One day, someone will open Shakespeare's tomb in Stratford Upon Avon. Legend has it that hidden in the tomb is the truth as to whether he really wrote all his plays and sonnets or whether they were written by either Bacon, or a team of ghost writers. Rumour also has it that he was gay, was actually a woman and didn't actually exist at all, though that would probably mean that his tomb is empty and that Anne Hathaway was a delusionist who invented him to account for the three children that appeared out of the blue!
The curse stopping anyone opening the tomb  is as follows:

Good frend for Iesvs sake forbeare,
To digg the dvst encloased heare.
Bleste be ye man yt spares thes stones,
And cvrst be he yt moves my bones.

It obviously worked as a deterrent, because even when the church was renovated in 2008 everyone was very careful not to disturb the tomb. Unfortunately Shakespeare doesn't say what the curse consists of, but it probably has something to do with having to sit through all 38 plays in one go and learn all the sonnets by heart. A school kid's nightmare!

When I was at school I took A level English Literature, much of which meant studying  Shakespeare and his contemporaries and I have to admit that of the lot Shakespeare came fairly well down the list. John Dryden, Christopher Marlowe and Ben Jonson were all more saucy and in many way funnier than the Bard, with the exception of Dryden who was a romantic. Volpone and Bartholomew Fair I always reckoned to be better than Hamlet, or any of Shakespeare History plays, but the 19th century critics forced Shakespeare to the fore and he hasn't looked back.. It's just a shame his descendants don't get royalties from sales of his plays in print form and from the thousands of performances round the world.

As a quotable author he's given the English languages some of the best known quotes:
 - To be, or not to be, that is the question (often used in comedy shows!)
 - Is this a dagger I see before me? (Many comic answers have been given!)
 - Now is the winter of my discontent.
 - This too, too solid flesh (often said of aging ballet dancers)
 - Make me immortal with a kiss (WRONG! That was from Dr Faustus by Marlowe!)
 - Tomorrow and tomorrow and tomorrow. (Before iPhones and Filofaxes were invented)
 - Romeo, Romeo, wherefore art thou, Romeo? (Under the bleedin' curtain, according to Tony Hancock in The East Cheam Drama Festival)
 - Out damn Spot! (and don't come back in until you've had a pee!)
Plus so many more, and that alone makes him unique.

It looks as though he existed, was born and died in Stratford and spent some twenty plus years in London writing numerous plays and putting them on the stage at The Globe and elsewhere.
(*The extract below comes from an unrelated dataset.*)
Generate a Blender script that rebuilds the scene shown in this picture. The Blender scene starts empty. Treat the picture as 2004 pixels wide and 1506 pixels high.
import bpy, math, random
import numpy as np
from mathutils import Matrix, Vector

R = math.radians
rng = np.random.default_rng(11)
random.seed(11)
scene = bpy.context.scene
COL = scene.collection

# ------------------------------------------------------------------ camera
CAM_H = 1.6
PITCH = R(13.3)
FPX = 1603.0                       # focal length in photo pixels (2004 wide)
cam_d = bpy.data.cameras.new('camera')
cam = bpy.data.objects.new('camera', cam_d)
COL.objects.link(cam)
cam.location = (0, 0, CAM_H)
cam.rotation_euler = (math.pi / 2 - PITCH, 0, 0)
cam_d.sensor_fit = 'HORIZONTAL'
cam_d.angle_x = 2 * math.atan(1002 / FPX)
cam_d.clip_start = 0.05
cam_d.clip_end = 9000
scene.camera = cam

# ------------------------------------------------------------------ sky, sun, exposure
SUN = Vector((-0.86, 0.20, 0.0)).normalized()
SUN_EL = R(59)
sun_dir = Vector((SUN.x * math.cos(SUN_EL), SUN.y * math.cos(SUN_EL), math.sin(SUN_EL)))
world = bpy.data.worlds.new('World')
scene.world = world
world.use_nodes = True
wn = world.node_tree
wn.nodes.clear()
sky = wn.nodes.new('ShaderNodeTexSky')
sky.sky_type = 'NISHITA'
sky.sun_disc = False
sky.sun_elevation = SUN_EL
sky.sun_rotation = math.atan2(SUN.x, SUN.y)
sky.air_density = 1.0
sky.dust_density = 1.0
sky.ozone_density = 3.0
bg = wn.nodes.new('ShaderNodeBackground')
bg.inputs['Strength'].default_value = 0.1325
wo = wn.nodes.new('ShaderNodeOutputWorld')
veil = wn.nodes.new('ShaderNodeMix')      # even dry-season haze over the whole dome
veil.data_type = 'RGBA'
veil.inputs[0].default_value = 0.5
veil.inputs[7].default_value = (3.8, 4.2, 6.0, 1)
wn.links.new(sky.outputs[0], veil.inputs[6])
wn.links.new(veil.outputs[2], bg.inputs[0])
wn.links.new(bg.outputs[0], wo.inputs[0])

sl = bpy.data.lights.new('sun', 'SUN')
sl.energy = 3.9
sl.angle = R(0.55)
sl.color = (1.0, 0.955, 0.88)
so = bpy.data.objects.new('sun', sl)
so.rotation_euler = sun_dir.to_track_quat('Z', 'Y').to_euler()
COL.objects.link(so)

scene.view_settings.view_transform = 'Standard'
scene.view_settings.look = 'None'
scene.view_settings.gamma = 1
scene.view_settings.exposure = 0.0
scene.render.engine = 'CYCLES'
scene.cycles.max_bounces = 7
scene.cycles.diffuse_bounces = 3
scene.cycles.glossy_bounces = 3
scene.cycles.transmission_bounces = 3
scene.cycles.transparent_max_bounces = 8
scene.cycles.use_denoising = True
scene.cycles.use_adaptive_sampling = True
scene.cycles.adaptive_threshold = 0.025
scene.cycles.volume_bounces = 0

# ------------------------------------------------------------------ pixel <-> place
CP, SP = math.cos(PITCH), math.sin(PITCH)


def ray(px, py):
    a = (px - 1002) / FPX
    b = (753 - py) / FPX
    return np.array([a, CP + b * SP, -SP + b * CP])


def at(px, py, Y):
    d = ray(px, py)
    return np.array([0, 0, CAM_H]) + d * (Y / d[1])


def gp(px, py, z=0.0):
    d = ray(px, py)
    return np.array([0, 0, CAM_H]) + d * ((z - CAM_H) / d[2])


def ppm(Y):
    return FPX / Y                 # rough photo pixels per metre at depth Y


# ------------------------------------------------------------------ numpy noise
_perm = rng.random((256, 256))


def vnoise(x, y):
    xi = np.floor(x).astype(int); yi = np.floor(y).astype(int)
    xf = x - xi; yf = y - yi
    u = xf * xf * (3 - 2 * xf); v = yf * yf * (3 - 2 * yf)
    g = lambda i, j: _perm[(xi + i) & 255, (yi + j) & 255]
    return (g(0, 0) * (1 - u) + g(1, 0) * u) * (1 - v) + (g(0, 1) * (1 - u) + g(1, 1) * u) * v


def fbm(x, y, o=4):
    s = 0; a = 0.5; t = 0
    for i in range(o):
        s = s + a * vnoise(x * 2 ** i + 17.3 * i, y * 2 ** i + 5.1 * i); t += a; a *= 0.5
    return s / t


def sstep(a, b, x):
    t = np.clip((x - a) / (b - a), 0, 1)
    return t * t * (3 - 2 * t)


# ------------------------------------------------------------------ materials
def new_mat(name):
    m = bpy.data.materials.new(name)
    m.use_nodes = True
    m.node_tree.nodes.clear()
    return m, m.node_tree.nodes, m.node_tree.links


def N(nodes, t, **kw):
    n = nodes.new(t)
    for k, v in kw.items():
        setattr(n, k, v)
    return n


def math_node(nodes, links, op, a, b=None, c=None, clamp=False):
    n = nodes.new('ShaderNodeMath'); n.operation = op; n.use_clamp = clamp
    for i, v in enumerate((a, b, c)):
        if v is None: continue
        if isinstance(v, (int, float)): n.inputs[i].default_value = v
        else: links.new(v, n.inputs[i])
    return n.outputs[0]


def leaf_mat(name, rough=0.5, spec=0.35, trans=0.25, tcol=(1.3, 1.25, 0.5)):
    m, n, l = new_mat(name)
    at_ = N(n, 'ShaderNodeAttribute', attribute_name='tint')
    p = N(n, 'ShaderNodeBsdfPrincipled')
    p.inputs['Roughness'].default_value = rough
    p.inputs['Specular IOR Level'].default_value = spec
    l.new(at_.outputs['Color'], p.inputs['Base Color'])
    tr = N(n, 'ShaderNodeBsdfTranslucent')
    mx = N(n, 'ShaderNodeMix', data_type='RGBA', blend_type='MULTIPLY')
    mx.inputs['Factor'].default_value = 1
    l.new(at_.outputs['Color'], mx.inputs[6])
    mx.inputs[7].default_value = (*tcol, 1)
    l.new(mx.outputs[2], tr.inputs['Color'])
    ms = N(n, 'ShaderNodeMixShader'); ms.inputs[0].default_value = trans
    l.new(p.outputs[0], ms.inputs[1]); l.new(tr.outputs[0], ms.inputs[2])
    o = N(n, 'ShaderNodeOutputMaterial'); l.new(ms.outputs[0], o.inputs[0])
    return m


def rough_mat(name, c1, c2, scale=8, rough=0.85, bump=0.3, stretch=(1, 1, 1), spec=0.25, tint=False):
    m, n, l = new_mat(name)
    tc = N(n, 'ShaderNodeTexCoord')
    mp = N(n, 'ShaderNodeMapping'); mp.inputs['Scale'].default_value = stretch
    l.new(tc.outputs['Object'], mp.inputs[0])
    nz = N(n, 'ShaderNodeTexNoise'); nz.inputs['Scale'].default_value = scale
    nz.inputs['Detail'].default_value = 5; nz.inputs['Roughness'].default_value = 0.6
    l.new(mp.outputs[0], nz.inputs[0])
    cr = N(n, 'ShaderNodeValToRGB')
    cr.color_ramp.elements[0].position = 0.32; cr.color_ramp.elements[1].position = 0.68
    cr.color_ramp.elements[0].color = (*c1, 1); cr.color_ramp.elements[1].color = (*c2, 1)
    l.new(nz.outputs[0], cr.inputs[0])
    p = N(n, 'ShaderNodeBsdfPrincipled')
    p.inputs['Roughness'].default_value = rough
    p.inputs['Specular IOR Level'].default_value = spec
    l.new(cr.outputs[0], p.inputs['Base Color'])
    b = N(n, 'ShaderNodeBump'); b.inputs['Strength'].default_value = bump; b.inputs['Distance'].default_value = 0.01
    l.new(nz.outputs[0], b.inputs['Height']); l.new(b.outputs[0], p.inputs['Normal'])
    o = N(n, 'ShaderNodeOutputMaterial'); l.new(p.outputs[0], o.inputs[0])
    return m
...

He probably wrote all the plays himself because the style is very consistent as is the spelling....
....and there's the inconsistency. Shakespeare actually spelled his name in 16 different ways, which in itself is a stunning achievement, but rather unusual in a man who was credited with being the world's greatest playwrite. OR WAS HE????

Blog on, Dudes!


  1. Entertaining and thought provoking read, Richard. But I'm surprised you didn't mention the most momentous event in his life - being thrown out of the Stratford Upon Avon Weatherspoons with the words: "Shakespeare - you're bard!"

  2. Great article but I think Charles Dickens, Jane Austen and P.G. Wodehouse would be remembered as wonderful writers. I'd also nominate Terry Pratchett too.

    1. In retrospect, I have to agree. I have all Terry Pratchett's books and love his books, but I think even he won't be remembered in a few hundred years time. Dickens maybe, but Shakespeare almost certainly. He could almost be a fluke!

  3. Very interesting and entertaining article Richard. I love the idea that Anne Hathaway made him up to account for her offspring. Perhaps she wrote the plays?! Seriously though, what a fellow.